--- START OF DATA ---
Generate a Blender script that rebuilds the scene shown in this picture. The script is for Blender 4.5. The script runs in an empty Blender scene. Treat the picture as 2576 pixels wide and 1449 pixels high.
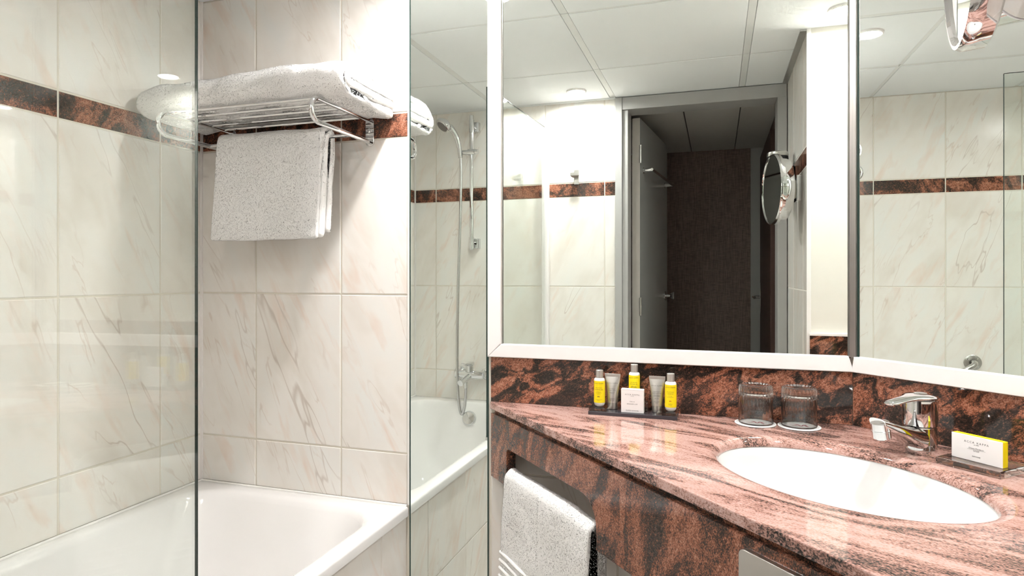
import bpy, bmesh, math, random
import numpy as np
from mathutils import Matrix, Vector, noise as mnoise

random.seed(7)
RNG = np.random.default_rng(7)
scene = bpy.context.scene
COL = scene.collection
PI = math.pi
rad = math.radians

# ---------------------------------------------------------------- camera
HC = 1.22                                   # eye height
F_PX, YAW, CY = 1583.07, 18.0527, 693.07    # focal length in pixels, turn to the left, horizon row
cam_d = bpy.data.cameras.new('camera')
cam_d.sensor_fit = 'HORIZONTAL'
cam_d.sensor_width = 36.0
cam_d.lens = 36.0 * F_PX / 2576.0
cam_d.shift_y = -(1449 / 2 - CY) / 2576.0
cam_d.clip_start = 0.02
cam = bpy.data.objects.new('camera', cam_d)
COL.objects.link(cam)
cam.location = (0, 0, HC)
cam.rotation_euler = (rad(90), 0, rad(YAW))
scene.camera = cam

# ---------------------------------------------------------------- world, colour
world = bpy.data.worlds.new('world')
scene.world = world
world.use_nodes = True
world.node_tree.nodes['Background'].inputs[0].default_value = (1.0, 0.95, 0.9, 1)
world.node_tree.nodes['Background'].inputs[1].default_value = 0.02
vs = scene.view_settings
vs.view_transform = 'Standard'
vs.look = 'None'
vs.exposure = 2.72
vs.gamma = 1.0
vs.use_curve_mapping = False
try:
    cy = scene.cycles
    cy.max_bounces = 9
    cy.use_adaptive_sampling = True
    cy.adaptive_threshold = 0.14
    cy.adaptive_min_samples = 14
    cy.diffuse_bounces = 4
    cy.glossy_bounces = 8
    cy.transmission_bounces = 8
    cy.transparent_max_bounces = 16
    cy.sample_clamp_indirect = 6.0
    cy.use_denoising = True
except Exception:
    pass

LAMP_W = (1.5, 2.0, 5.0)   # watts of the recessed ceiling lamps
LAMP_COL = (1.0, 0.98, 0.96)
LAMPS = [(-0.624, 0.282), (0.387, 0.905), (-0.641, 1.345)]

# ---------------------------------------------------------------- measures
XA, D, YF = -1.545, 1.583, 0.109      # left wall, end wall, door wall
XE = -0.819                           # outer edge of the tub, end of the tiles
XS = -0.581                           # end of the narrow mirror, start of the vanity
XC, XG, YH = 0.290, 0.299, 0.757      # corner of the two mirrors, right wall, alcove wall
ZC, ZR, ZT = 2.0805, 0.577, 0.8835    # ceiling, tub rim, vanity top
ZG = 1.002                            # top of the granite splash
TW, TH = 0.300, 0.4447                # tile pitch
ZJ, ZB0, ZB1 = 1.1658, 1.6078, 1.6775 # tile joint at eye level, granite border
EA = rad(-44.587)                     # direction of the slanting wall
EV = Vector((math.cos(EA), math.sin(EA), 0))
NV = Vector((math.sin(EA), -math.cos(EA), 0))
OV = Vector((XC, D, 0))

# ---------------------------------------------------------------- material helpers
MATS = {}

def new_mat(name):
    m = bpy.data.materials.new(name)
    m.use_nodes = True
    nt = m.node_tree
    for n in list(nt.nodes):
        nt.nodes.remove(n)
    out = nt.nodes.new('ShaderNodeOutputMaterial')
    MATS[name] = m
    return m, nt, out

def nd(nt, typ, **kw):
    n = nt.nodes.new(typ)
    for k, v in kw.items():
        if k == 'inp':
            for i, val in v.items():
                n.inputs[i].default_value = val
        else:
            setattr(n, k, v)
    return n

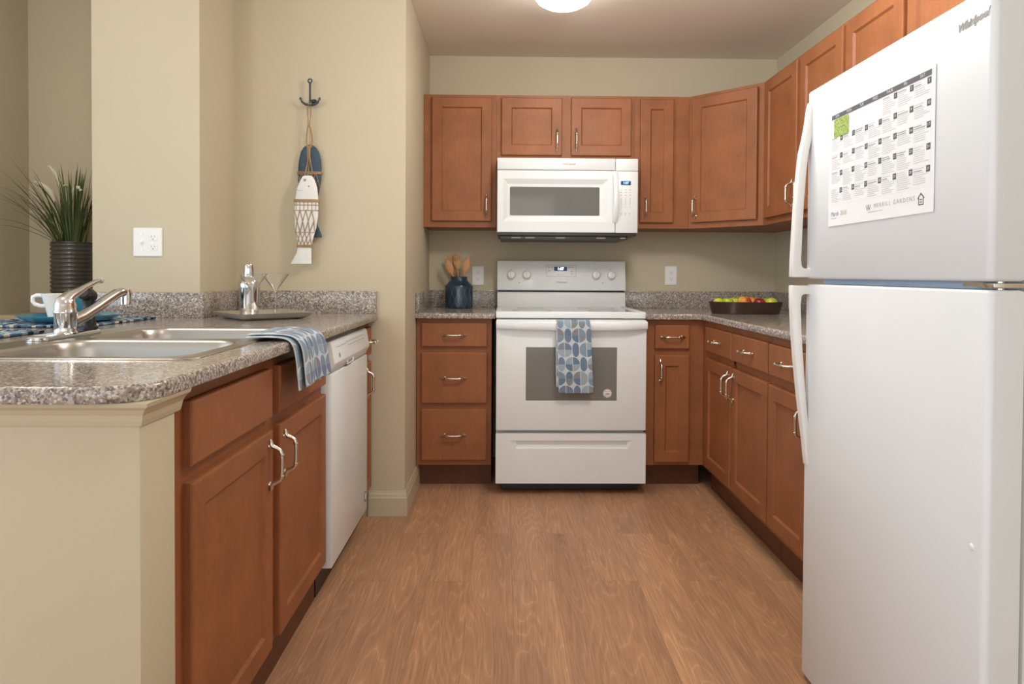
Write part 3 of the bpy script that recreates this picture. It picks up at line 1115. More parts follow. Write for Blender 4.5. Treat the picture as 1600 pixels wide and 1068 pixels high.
--- END OF DATA ---
#### [TASK OBJECTIVE]
Repeat only what lies between the start of the data and the end of the line containing "scene.camera = cam", exactly, with pictures left out.

#### [PROBLEM SOLUTION]
Generate a Blender script that rebuilds the scene shown in this picture. The script is for Blender 4.5. The script runs in an empty Blender scene. Treat the picture as 2576 pixels wide and 1449 pixels high.
import bpy, bmesh, math, random
import numpy as np
from mathutils import Matrix, Vector, noise as mnoise

random.seed(7)
RNG = np.random.default_rng(7)
scene = bpy.context.scene
COL = scene.collection
PI = math.pi
rad = math.radians

# ---------------------------------------------------------------- camera
HC = 1.22                                   # eye height
F_PX, YAW, CY = 1583.07, 18.0527, 693.07    # focal length in pixels, turn to the left, horizon row
cam_d = bpy.data.cameras.new('camera')
cam_d.sensor_fit = 'HORIZONTAL'
cam_d.sensor_width = 36.0
cam_d.lens = 36.0 * F_PX / 2576.0
cam_d.shift_y = -(1449 / 2 - CY) / 2576.0
cam_d.clip_start = 0.02
cam = bpy.data.objects.new('camera', cam_d)
COL.objects.link(cam)
cam.location = (0, 0, HC)
cam.rotation_euler = (rad(90), 0, rad(YAW))
scene.camera = cam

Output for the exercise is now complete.